The client is located near Sydney and is a manufacturer of centrifical spun cast iron pipes. The pipes are made from shredded scrap metal which is melted in a 25 tonne per hour cupola furnace. The liquid cast iron from the furnace is poured into a bank of centrifical spinning casting machines, producing a range of basic pipe sizes. During the annual maintenance, major modifications to the furnace gas treatment plant resulted in substantial increases in the overall environmental factory noise emissions. The increase was 30dB above the recommended community noise criteria. The noise from the furnace gas treatment plant was highly intrusive for the local community and very tonal in character. Many tens of daily complaints from residents were received. Immediate remedial action was sought to permit the factory to continue operating within the permitted legal environmental noise emissions permitted by the Environment Protection Authority. To solve the immediate problem, and to integrate the furnace gas treatment plant into the long term noise reduction strategy of the company, a noise reduction of 45 dB for these noise emissions were essential. The noise emissions were so bad, the plant operating hours were drastically reduced and the plant capacity was also reduced.

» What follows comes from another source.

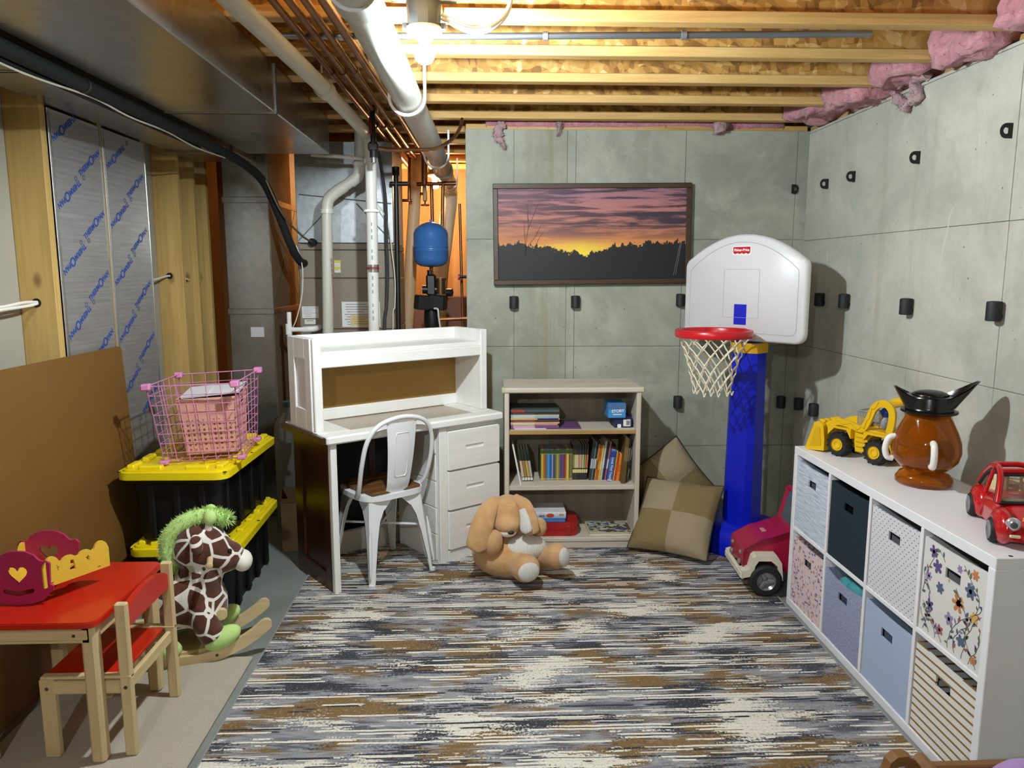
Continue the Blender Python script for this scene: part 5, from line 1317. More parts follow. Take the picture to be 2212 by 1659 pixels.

The noise reductions were undertaken in two stages. Initially, a radical quick solution was required to permit continued operation in the short term. The "quick-fix" allowed sufficient lead time for stage two, the design, construction and installation of long term noise control equipment to achieve the permissible license noise emission requirements. Investigations indicated that the noise was emanating primarily from the external surface of the gas discharge stack, and not from the top of the open ended 2.5 metre diameter gas discharge stack. Immediate noise control treatment consisted of constraining the stack walls, which were "ringing", to cut noise emissions from this source. Temporary stack silencers were inserted to control noise which was passing up to the open end of the stack. Ultimately, the noise was controlled prior to it entering the stack.
The design was constrained by the properties of the furnace gas entering the stack. The gas flow is 180°C and heavily laden with moist acidic furnace dust. The moisture and dust load resulted in a rapid build up on any exposed internal surface with solidly baked mud. The internal silencers were heavily caked with solid mud after one month of service. Over a three day period, the plant noise emissions were measured and analysed; a set of acoustic absorption pods were designed; a local company fabricated the pods to those designs; and the pods were installed. Simultaneously, the external surface of the stack was shotcreted to control surface noise emissions. Due to the dust and vibration conditions, these temporary measures were give a life expectancy of only three weeks before they would deteriorate. When these pods were finally removed the leading edges had extended by about 300 millimetres due to dust build up. It was found that one of the items removed during plant modifications had been an old absorptive sound attenuator which had become completely filled with baked mud, except for the narrow passages forced through the baked mud by the hot furnace gases.
During the following weeks a large multi chambered, tuned active silencer was designed, and constructed, to provide long term noise control. The multi chambered silencer was installed, and the temporary measures were removed. This long term silencer was designed to provide, and achieve, a 45dB noise reduction. It was installed at ground level adjacent to the noise source, which enabled easy ground level access for weekly removal of accumulated dust, and also avoided costly structural support. An automated dust removal system was offered as an option, but not implemented by the client who planned to rebuild the entire dust collection plant within twelve months. This silencer is still operating after eighteen months and has shown no deterioration in measured acoustic performance (47dB noise reduction) even in this hostile gas and dust environment. About 10 tonnes of mud is removed each week from one of the lower active tuned chambers where air particals are floated across the chamber as part of the silencer design.